We recently received an inquiry about the P6 Professional Resource Usage Profile not correctly plotting when displaying hourly allocations of a resource. Here’s a look at what was going on.
P6 Professional displays the Gantt chart and resource usage profiles for both Day/Hour and Week/Day timescales. However, the resource usage profile does not always plot correctly when the timescale is Day/Hour.
What happens is that the daily effort for a task congregates all on the first hour. Oracle is aware of this issue and has a built-in solution explained in Doc ID 893916.1 which is titled “Resource Spread Not Displayed Correctly When Setting the Timescale Date Interval to Day/Hour or Day/Shift.
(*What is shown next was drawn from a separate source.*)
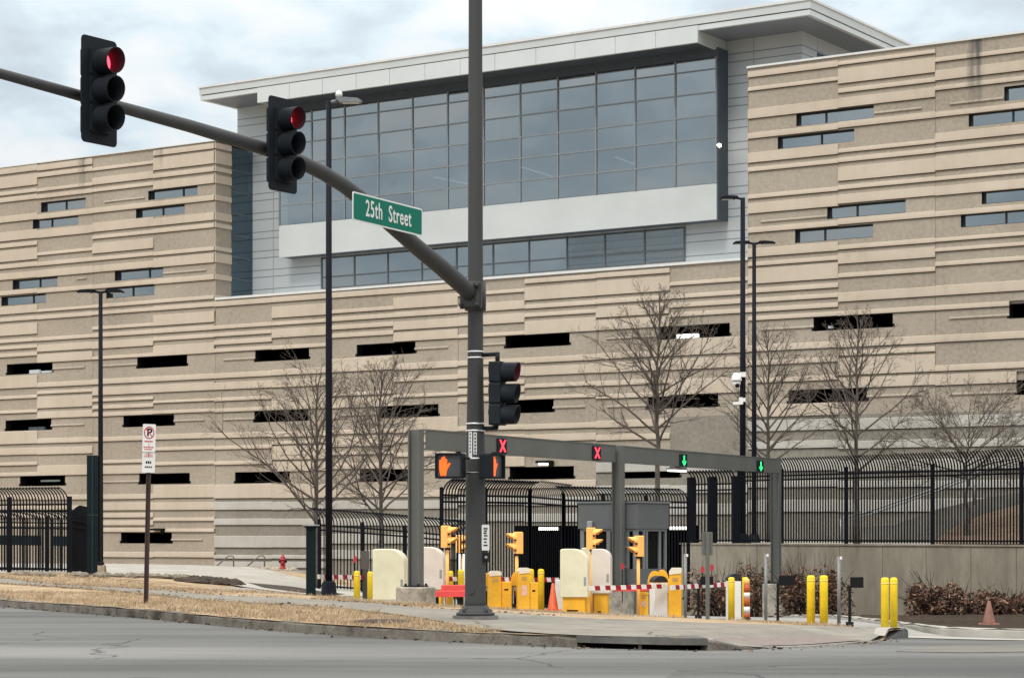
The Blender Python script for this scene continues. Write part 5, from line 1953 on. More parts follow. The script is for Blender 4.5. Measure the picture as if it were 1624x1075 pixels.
def foot(px, py, Y):
    """standing point on the ground close to a pixel, at distance Y"""
    x = (px - CX) / F * Y
    return Vector((x, Y, G(x, Y) - 0.02))


def bollard(label, px, pt, pb, Y, r=0.082):
    q = foot(px, pb, Y)
    q.z = W(px, pb, Y).z
    h = (pb - pt) / F * Y
    t = thing('bollard', label, 'bollard', q, 0, 'yellow bollards at the gate')
    b = MB()
    b.lathe([(r, -0.25), (r, h - 0.06), (r * 0.93, h - 0.02), (r * 0.6, h + 0.0), (0, h + 0.004)], 16)
    b.build('sleeve', M_yel, t)
    b = MB()
    b.lathe([(r + 0.002, h - 0.13), (r + 0.002, h - 0.10)], 16)
    b.build('reflective_band', mat('pale yellow tape', (0.80, 0.60, 0.12), 0.5), t)


bollard('yellow bollard, first from the left, by the striped arm tip', 566, 905, 949, 57.0)
bollard('yellow bollard standing against the large cream housing', 587.5, 906, 950, 57.6)
bollard('yellow bollard behind the near amber signal post, half hidden', 714, 905, 960, 59.5)
bollard('yellow bollard with twin white pipes just left of the signal pole', 731, 903, 960, 58.5)
bollard('yellow bollard with a rounded top right behind the yellow ticket machine', 842, 902, 966, 59.5)
bollard('yellow bollard beside the orange cone', 858, 902, 967, 58.0)
bollard('yellow bollard standing beside the white and orange delineator', 1160, 915, 982, 55.6)
bollard('yellow bollard behind the white and orange delineator', 1182, 915, 980, 56.4)
bollard('yellow bollard, left one of the pair before the brown bush', 1286, 912, 991, 49.6, 0.092)
bollard('yellow bollard, right one of the pair before the brown bush', 1306.5, 912, 992, 49.4, 0.092)
bollard('yellow bollard, left one of the close pair on the kerb tip', 1403.5, 915.5, 1000, 44.2, 0.080)
bollard('yellow bollard, right one of the close pair on the kerb tip', 1417.5, 915.5, 1000, 44.6, 0.075)


def housing(label, px0, px1, pt, pm, pb, Y, m, rz, dep_=0.9):
    """fibreglass barrier housing: straight front, top falling in a quarter curve to one side"""
    xm = (px0 + px1) / 2
    q = foot(xm, pb, Y)
    q.z = W(xm, pb, Y).z
    s = Y / F
    w_ = (px1 - px0) * s / 2
    t = thing('barrier_housing', label, 'barrier housing', q, rz, 'fibreglass barrier housings')
    zt, zm = (pb - pt) * s, (pb - pm) * s
    rr = min(0.42, w_ * 1.15)
    poly = [(-w_, zm), (w_, zm)] + [(w_ - rr + rr * math.cos(R(a)), zt - rr * 0.9 + rr * 0.9 * math.sin(R(a))) for a in range(0, 91, 10)] + [(-w_ + 0.03, zt), (-w_, zt - 0.03)]
    b = MB()
    b.prism(poly, -dep_ / 2, dep_ / 2)
    o = b.build('cover', m, t)
    bv = o.modifiers.new('edge', 'BEVEL')
    bv.width = 0.03
    bv.segments = 3
    bv.limit_method = 'ANGLE'
    if zm > 0.1:
        b = MB()
        b.box(-w_ + 0.06, w_ - 0.08, -dep_ / 2 + 0.06, dep_ / 2 - 0.06, -0.2, zm - 0.003)
        b.box(-w_ + 0.16, w_ - 0.25, -dep_ / 2 + 0.05, -dep_ / 2 + 0.06, 0.03, 0.07, 1)
        b.build('pedestal', [M_orgy, M_black], t)
    b = MB()
    b.box(w_ - 0.10, w_ - 0.04, -dep_ / 2 - 0.006, -dep_ / 2 - 0.002, zm + 0.3, zm + 0.52)
    b.build('latch', M_steel, t)


housing('large cream barrier housing reaching the ground, left of the first gantry column', 594.5, 645, 870, 950.5, 953, 56, M_cream, R(-4))
housing('pinkish white barrier housing directly right of the first gantry column', 663, 706, 867, 934, 958, 58.5, M_pinkw, R(-4))
housing('yellowish cream barrier housing on a yellow pedestal by the orange cone', 890.5, 934, 870, 946, 970, 57.5, M_cream, R(-6))
housing('cream barrier housing mostly hidden behind the yellowish one', 923, 942, 868, 930, 970, 60.5, M_cream, R(-6), 0.6)
housing('rounded pinkish barrier housing left of the middle gantry column', 940, 969.5, 870, 940, 972, 59, M_pinkw, R(-6))


def crash_beam(label, px0, px1, pt, pb, Y):
    s = Y / F
    x0_, x1_ = (px0 - CX) * s, (px1 - CX) * s
    z1, z0 = EYE + (HZ - pt) * s, EYE + (HZ - pb) * s
    t = thing('crash_beam', label, 'barrier beam', ((x0_ + x1_) / 2, Y, z0), R(20), 'red crash beams')
    w_ = (x1_ - x0_) / 2 / math.cos(R(20))
    h = z1 - z0
    b = MB()
    b.cbox(-w_, w_, -0.09, 0.09, 0, h * 0.52, 0.02)
    b.build('lower_beam', M_crash, t)
    b = MB()
    b.cbox(-w_ + 0.35, w_, -0.06, 0.06, h * 0.54, h, 0.02)
    b.build('upper_beam', M_crash, t)
    b = MB()
    for x in (-w_ + 0.2, w_ - 0.2):
        b.box(x - 0.06, x + 0.06, -0.05, 0.05, -0.75, -0.001)
    b.build('support', M_black, t)


crash_beam('red crash beam between the pinkish housing and the signal pole', 680, 742, 927, 946, 57.0)
crash_beam('red crash beam behind the long striped arm, left of the white cabinet', 934, 1030, 929, 937, 60.0)


def barrier_arm(name, label, pA, pB, n, tip=True):
    """striped arm from A (pivot) to B (tip), both as (px, py, Y)"""
    a, b_ = W(*pA), W(*pB)
    d = (b_ - a)
    L = d.length
    t = thing(name, label, 'boom gate', a, math.atan2(d.y, d.x), 'striped barrier arms')
    sl = d.z / L
    hz_, th = 0.058, 0.03
    for q, m in enumerate((M_white, M_rstripe)):
        mb = MB()
        for i in range(n):
            if i % 2 != q:
                continue
            x0_, x1_ = L * i / n, L * (i + 1) / n
            sk = 0.012
            e = 0.002 if q else 0.0
            P = [(x0_ - sk, x0_ * sl - hz_), (x1_ - sk, x1_ * sl - hz_), (x1_ + sk, x1_ * sl + hz_), (x0_ + sk, x0_ * sl + hz_)]
            mb.prism(P, -th, th)
        mb.build('white_stripe' if q == 0 else 'red_stripe', m, t)
    return t


barrier_arm('boom_gate', 'thin red and white striped arm ending left of the first yellow bollard', (598, 915.5, 61.0), (505, 914, 57.0), 13)
barrier_arm('boom_gate', 'red and white striped arm passing left and right behind the signal pole', (886, 919, 60.5), (703, 917.5, 58.4), 27)
barrier_arm('boom_gate', 'long red and white striped arm crossing in front of the middle plinth', (1056, 929, 58.0), (934, 932.5, 56.4), 15)
barrier_arm('boom_gate', 'red and white striped arm left of the bollard with the delineator', (1153, 926, 58.6), (1064, 931.5, 56.5), 15)


def cabinet(label, px0, px1, pt, pb, Y, rz, dome):
    s = Y / F
    xm = (px0 + px1) / 2
    q = W(xm, pb, Y)
    t = thing('barrier_cabinet', label, 'barrier cabinet', q, rz, 'white barrier cabinets')
    w_ = (px1 - px0) * s / 2 / (math.cos(abs(rz)) + 0.75 * math.sin(abs(rz)))
    h = (pb - pt) * s
    b = MB()
    b.cbox(-w_, w_, -w_ * .75, w_ * .75, -0.2, h, 0.012)
    c_ = b.build('body', M_wcab, t)
    b = MB()
    b.box(-w_ * 0.8, w_ * .8, -w_ * .75 - 0.006, -w_ * .75 - 0.001, 0.06, h - 0.08)
    b.build('door', M_wcab, t)
    if dome:
        b = MB()
        P = [(-w_ * 1.02, h)] + [(w_ * 1.02 * math.cos(R(a)), h + 0.02 + 0.17 * math.sin(R(a))) for a in range(0, 181, 15)]
        b.prism(P[1:][::1], -w_ * .76, w_ * .76)
        b.build('lid', mat('dark blue grey lid', (0.012, 0.015, 0.022), 0.5), t)
    return t


cabinet('narrow white barrier cabinet beside the orange cone', 880, 898, 919, 969, 58.6, R(12), False)
cabinet('white barrier cabinet with a dark domed lid, right of the middle plinth', 1030, 1059, 924, 976, 58.2, R(24), True)
cabinet('white barrier cabinet behind the bollard with the delineator', 1151.5, 1175, 921, 981, 57.0, R(10), True)


def ticket_machine(label, px0, px1, pt, pb, Y, rz, boxpx=None, boxtop=None, hood=M_hood, notice=False):
    s = Y / F
    xm = (px0 + px1) / 2
    q = W(xm, pb, Y)
    t = thing('ticket_machine', label, 'ticket machine', q, rz, 'yellow ticket machines')
    w_ = (px1 - px0) * s / 2
    h = (pb - pt) * s
    b = MB()
    b.prism([(-w_ * 1.08, -0.2), (w_, -0.2), (w_, h * 0.60), (w_ * 0.95, h * 0.92), (-w_ * 0.85, h * 0.92), (-w_, h * 0.70)], -0.17, 0.17)
    b.build('column', M_orgy, t)
    b = MB()
    b.prism([(-w_ * 0.92, h * 0.86), (w_ * 1.05, h * 0.89), (w_ * 1.0, h * 0.985), (w_ * 0.7, h), (-w_ * 0.55, h), (-w_ * 0.9, h * 0.93)], -0.19, 0.172 - 0.36)
    b.prism([(-w_ * 0.95, h * 0.925), (w_ * 1.05, h * 0.925), (w_ * 1.0, h * 0.985), (w_ * 0.7, h), (-w_ * 0.55, h)], -0.17, 0.18)
    b.build('hood', hood, t)
    b = MB()
    b.box(-w_ * 0.4, w_ * 0.5, -0.177, -0.172, h * 0.72, h * 0.80)
    b.build('reader', mat('reader plate', (0.45, 0.28, 0.08), 0.5), t)
    if notice:
        b = MB()
        b.prism(rounded(-w_ * 0.45, w_ * 0.55, h * 0.36, h * 0.60, 0.03), -0.178, -0.172)
        b.build('notice', mat('faded notice', (0.66, 0.40, 0.30), 0.6, var=0.2, scale=20), t)
    if boxpx:
        bw = (boxpx - px1) * s
        bh = (pb - boxtop) * s
        b = MB()
        b.cbox(w_ + 0.003, w_ + bw, -0.14, 0.20, -0.2, bh, 0.015)
        o_ = b.build('lower_cabinet', M_orgy, t)
        b = MB()
        b.box(w_ + bw * 0.3, w_ + bw * 0.65, -0.146, -0.141, bh * 0.68, bh * 0.74)
        b.build('slot', M_black, o_)
    return t


ticket_machine('yellow ticket machine with a pale hood just right of the signal pole', 774, 794, 905, 964, 57.4, R(6), 811, 922)
ticket_machine('taller yellow ticket machine with a pale notice, left of the round-topped bollard', 820.5, 839, 900, 968, 57.0, R(6), 853, 923, notice=True)
ticket_machine('tall orange-yellow ticket machine right of the white domed cabinet', 1061, 1081, 900, 977, 57.6, R(-8), None)


def reader_post(label, px, pt, pb, Y, wpx, mir=1):
    """swan-neck card reader: dark leg, grey box, curved yellow hood"""
    s = Y / F
    q = W(px, pb, Y)
    t = thing('card_reader', label, 'card reader', q, 0, 'hooded card readers')
    h = (pb - pt) * s
    w_ = wpx * s / 2
    b = MB()
    b.tube([(0.0, 0, -0.2), (0.02 * mir, 0, h * 0.2), (0.07 * mir, 0, h * 0.48)], 0.035, 8)
    b.lathe([(0.12, -0.1), (0.12, 0.05), (0.05, 0.10)], 10)
    b.build('leg', M_black, t)
    b = MB()
    b.cbox(-w_ * 0.75, w_ * 0.9, -0.12, 0.12, h * 0.47, h * 0.72, 0.015)
    b.build('reader_box', mat('grey reader box', (0.33, 0.29, 0.22), 0.5, var=0.2), t)
    P = [(-w_, h * 0.62), (w_, h * 0.62), (w_, h * 0.98), (w_ * 0.5, h)] + [(w_ * 0.2 - w_ * 1.2 * math.sin(R(a)), h * 0.68 + h * 0.32 * math.cos(R(a))) for a in range(10, 91, 16)]
    if mir < 0:
        P = [(-x, z) for x, z in P][::-1]
    b = MB()
    b.prism(P, -0.15, 0.15)
    b.build('hood', M_orgy, t)


reader_post('hooded yellow card reader on a dark leg between the two ticket machines', 817, 906, 963, 57.6, 15)
reader_post('hooded yellow card reader half hidden by the signal pole', 769, 908, 962, 57.8, 14)
reader_post('hooded yellow card reader behind the white domed cabinet', 1036, 905, 972, 61, 18)
reader_post('yellow card reader between the white domed cabinet and the tall ticket machine', 1053, 903, 972, 61.5, 15, -1)
ticket_machine('low yellow machine left of the white domed cabinet, behind the red beam', 1011, 1027, 938, 974, 60.0, R(5), None, hood=M_orgy, notice=True)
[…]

This article demonstrates how to set P6 Professional to properly display a resource usage profile for on a Day/Hour timescale and, further, we show how to add an additional workweek day to eliminate a resource daily and hourly overallocation.
We have in Figure 1, the resource usage profile of a resource assigned to a single ‘install piping’ task.
The Heavy Equipment Operator (HEO) resource assigned to this task is overallocated. The workweek is for four 10-hour days, but we scheduled the HEO to work four 12.5-hour days for a total 50-hour workload. We want to review this overallocation on a Day/Hour timescale for another perspective. We change the timescale of the spread to Day/Hour, Figure 2.
The resulting resource usage profile displays in Figure 3.
According to the histogram, all the work for the day takes place at interval zero. None of the work happens during the allotted 7-am through 4-pm workday, which is wrong. The reason for this issue is that we need to adjust the user preferences | resource analysis – interval for time-distributed calculations from Day to Hour, Figure 4.
When we adjust the interval from Day to Hour a popup dialogue appears, Figure 5.
This dialogue explains why the user preference | resource analysis default is not set to Hourly. Because the Hourly intervals for time-distributed resource calculations may cause your system to run out of memory. To avoid memory problems the default is Day and not Hour. Setting the user preference | resource analysis to Day and upon exiting the user preferences the HEO spread plots in Figure 6.
The plot in Figure 6 is a proper histogram.
The HEO is overallocated 0.25-hours every hour, Figure 6. Let us demonstrate how to schedule the HEO to work an additional day on Friday to eliminate this overallocation. In Figure 7, we change the timescale back again to Week/Day.
The HEO plot spread displays in Figure 8 for a Week/Day timescale.
We need to include an exception day to work on Friday, August 11th. Let us continue and modify our four-day workweek, Figure 9.
In Figure 10 we make Friday August 11th, 2023, a workday.
Friday August 11th becomes an exception day in Figure 11, but it defaults to an 8-hour day, which does not work for our 10-hour a day workweek.
We correct this issue by adding half hour work times between 7 and 8-am and 3 and 4-pm, Figure 12 (yellow highlights), again, Figure 12.
Now when we plot the histogram, Figure 13, Friday is included as a full 10-hour workday. Observe the black limit line.
(Note that the original duration of the ‘install pipe’ task is 4-days, Figure 13.) Friday, however, is not currently utilized for our HEO. The reason is that currently the HEO ‘Install Piping’ effort is for four days at 12.5-hour per day.
The duration type is set to ‘fixed duration and units’. (Note the duration type determines how P6 recalculates units, duration, and units/time when adding or removing multiple resource assignments on activities.) This means that the duration and units (or work) stay fixed unless we individually adjust them.
If we manually change the duration the budget remains constant, and the changing variable becomes units/time (or daily effort). So instead of doing the 50-hours workload in four days the HEO does 50-hours work in five days. The daily effort, therefore, reduces from 12.5-hours per day down to 10-hours per day, which is what we want.
Proceeding in Figure 14, we extend the duration of ‘install piping’ to five days.
Observe that our HEO is perfectly allocated, and our plan is to complete the ‘install piping’ effort in five days working 10-hours each day. To see this time distribution on an hourly basis we adjust the date interval to Day/Hour, Figure 15.
The final spread on an hourly timescale displays in Figure 16.
So, the plots for both the Week/Day and Day/Hour agree and provide confirmation that the Friday exception day suffices to fill the gap and meet the schedule resource allocation requirements.
Summary
P6 Professional can display the resource usage profile on an hourly basis, but to conserve computer memory, hourly is not the default. If the timescale is set to Day/Hour and the user preferences | resource analysis interval for time-distributed resource calculation is set to Day, P6 erroneously lumps the entire workday on a single interval.
You can correct this issue simply by adjusting the interval for time-distributed resource calculations down to Hour. In this way you display the work histogram on an hourly basis and can better strategize the workload spread.